Reproduce the span that opens at the line containing "Recreate this scene" and closes at the line containing "F, HZ, CH = 1750.0, 520.0, 3.45", both lines included, without alteration and without any other line.
☆ ☆ ☆ ☆ ☆
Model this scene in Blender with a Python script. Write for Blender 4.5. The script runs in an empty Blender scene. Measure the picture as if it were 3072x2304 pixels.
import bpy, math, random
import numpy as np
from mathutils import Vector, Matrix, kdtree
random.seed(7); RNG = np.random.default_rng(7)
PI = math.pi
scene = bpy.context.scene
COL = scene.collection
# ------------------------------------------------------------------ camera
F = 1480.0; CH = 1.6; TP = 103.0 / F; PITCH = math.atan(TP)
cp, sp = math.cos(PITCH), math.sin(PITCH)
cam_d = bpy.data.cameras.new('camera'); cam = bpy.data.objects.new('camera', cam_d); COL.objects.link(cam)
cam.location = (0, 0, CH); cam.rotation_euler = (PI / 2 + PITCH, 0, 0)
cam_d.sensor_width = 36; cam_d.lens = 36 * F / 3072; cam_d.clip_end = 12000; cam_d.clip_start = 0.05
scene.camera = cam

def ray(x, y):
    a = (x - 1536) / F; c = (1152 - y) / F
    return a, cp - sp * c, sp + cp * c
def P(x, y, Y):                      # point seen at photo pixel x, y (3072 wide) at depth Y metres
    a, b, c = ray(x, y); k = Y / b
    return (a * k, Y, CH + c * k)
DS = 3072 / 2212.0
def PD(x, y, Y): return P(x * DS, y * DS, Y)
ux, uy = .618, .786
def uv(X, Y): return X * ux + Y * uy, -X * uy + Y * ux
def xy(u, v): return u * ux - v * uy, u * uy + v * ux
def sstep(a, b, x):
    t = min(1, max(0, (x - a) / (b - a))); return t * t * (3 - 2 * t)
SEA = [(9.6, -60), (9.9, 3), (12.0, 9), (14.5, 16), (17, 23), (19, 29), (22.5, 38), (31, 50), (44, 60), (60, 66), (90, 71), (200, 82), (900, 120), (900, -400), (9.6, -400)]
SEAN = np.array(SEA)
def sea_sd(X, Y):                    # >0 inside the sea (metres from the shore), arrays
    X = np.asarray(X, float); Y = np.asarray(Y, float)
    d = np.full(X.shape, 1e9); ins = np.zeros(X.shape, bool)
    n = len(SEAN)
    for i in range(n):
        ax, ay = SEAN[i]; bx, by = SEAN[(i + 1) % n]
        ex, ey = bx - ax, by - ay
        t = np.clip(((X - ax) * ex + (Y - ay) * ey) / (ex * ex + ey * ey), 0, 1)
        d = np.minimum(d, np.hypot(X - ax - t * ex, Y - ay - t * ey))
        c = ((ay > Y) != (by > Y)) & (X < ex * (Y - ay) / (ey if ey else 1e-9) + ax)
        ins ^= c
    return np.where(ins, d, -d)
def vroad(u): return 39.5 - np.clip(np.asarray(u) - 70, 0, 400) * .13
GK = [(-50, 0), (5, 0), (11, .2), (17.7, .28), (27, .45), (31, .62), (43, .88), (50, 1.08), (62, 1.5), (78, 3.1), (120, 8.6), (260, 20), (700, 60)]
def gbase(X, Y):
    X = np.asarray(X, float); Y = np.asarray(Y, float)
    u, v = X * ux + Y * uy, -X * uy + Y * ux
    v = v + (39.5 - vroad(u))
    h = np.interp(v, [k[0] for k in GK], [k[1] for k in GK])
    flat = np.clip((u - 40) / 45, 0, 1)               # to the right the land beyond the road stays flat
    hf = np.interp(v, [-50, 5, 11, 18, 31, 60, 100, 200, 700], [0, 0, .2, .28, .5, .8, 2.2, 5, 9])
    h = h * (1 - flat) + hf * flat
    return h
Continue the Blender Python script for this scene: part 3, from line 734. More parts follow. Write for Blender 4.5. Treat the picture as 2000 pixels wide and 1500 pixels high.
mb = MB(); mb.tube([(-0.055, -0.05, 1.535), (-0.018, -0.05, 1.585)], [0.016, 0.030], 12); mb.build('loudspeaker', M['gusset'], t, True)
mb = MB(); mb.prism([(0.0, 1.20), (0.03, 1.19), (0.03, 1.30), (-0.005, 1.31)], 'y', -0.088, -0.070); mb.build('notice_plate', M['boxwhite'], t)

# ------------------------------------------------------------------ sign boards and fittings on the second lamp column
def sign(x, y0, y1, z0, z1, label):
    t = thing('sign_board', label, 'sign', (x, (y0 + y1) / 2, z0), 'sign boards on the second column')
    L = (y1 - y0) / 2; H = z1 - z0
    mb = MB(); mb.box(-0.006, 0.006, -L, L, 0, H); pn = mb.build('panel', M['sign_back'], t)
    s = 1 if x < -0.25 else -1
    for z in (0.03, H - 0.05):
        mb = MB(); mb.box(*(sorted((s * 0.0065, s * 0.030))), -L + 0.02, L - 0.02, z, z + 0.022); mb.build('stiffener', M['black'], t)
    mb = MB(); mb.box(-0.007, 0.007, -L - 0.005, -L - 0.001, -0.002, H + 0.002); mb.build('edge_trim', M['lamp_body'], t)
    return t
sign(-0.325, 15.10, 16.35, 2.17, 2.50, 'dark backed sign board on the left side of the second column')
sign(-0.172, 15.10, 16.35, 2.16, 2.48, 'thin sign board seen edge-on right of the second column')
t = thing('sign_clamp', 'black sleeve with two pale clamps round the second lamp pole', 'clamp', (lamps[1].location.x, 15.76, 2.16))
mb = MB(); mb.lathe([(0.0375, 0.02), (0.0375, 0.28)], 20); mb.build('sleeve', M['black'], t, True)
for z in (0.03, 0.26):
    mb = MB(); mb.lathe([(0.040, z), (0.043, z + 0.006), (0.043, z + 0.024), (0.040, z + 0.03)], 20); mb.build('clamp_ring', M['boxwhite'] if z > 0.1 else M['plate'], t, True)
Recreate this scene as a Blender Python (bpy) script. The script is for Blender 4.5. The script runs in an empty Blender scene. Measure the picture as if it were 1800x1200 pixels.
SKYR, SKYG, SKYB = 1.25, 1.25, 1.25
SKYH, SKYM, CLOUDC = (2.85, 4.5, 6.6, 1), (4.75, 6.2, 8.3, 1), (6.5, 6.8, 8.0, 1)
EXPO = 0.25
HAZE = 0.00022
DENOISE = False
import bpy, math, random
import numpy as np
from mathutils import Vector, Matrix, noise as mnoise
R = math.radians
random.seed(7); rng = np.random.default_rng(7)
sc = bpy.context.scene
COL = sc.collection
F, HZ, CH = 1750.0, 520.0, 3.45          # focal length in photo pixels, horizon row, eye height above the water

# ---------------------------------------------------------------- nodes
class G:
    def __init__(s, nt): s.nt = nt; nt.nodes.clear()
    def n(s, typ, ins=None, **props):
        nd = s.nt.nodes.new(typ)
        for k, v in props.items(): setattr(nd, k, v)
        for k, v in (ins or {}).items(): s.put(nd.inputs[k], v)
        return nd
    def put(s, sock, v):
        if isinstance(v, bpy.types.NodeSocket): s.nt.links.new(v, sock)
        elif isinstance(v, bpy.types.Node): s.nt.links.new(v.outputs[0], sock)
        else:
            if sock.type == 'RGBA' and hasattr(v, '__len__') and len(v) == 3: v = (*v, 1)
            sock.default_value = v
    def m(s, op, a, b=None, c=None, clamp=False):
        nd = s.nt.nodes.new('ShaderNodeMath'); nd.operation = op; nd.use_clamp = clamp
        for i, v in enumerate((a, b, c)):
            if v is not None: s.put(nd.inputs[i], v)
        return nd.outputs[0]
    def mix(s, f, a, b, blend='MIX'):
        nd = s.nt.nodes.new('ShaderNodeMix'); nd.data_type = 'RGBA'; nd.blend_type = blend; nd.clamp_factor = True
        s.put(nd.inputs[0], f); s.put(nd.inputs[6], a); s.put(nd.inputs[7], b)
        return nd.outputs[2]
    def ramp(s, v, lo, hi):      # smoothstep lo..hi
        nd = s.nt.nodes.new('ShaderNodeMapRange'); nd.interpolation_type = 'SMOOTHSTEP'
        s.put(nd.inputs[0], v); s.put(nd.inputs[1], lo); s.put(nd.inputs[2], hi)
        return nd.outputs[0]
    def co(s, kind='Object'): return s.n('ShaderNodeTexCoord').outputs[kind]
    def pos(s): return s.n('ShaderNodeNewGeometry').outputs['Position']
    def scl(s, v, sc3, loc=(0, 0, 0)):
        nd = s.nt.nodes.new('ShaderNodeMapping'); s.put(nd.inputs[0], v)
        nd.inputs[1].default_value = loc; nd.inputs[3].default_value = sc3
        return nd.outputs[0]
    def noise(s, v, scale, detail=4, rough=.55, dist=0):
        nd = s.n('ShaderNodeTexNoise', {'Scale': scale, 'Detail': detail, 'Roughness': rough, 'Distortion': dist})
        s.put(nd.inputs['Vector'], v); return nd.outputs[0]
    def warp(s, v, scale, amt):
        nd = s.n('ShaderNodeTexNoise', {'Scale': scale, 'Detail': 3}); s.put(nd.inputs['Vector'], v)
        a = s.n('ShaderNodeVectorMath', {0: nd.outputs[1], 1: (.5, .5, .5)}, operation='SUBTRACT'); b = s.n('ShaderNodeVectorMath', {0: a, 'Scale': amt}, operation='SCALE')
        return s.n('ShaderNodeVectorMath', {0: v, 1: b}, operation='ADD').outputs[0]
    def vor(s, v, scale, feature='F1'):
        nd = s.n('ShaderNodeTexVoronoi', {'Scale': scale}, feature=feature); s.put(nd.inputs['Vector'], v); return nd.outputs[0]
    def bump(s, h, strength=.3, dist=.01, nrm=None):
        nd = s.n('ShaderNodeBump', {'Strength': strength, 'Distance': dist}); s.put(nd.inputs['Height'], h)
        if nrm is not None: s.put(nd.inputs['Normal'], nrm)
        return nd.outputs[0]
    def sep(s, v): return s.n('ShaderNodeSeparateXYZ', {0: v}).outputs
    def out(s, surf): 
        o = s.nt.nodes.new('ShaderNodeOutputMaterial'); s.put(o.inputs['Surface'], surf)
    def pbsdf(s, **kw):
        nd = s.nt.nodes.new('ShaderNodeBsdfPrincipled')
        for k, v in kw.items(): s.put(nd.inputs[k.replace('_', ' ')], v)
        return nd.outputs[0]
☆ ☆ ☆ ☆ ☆
• Problem solution
Recreate this scene as a Blender Python (bpy) script. The script is for Blender 4.5. The script runs in an empty Blender scene. Measure the picture as if it were 1800x1200 pixels.
SKYR, SKYG, SKYB = 1.25, 1.25, 1.25
SKYH, SKYM, CLOUDC = (2.85, 4.5, 6.6, 1), (4.75, 6.2, 8.3, 1), (6.5, 6.8, 8.0, 1)
EXPO = 0.25
HAZE = 0.00022
DENOISE = False
import bpy, math, random
import numpy as np
from mathutils import Vector, Matrix, noise as mnoise
R = math.radians
random.seed(7); rng = np.random.default_rng(7)
sc = bpy.context.scene
COL = sc.collection
F, HZ, CH = 1750.0, 520.0, 3.45          # focal length in photo pixels, horizon row, eye height above the water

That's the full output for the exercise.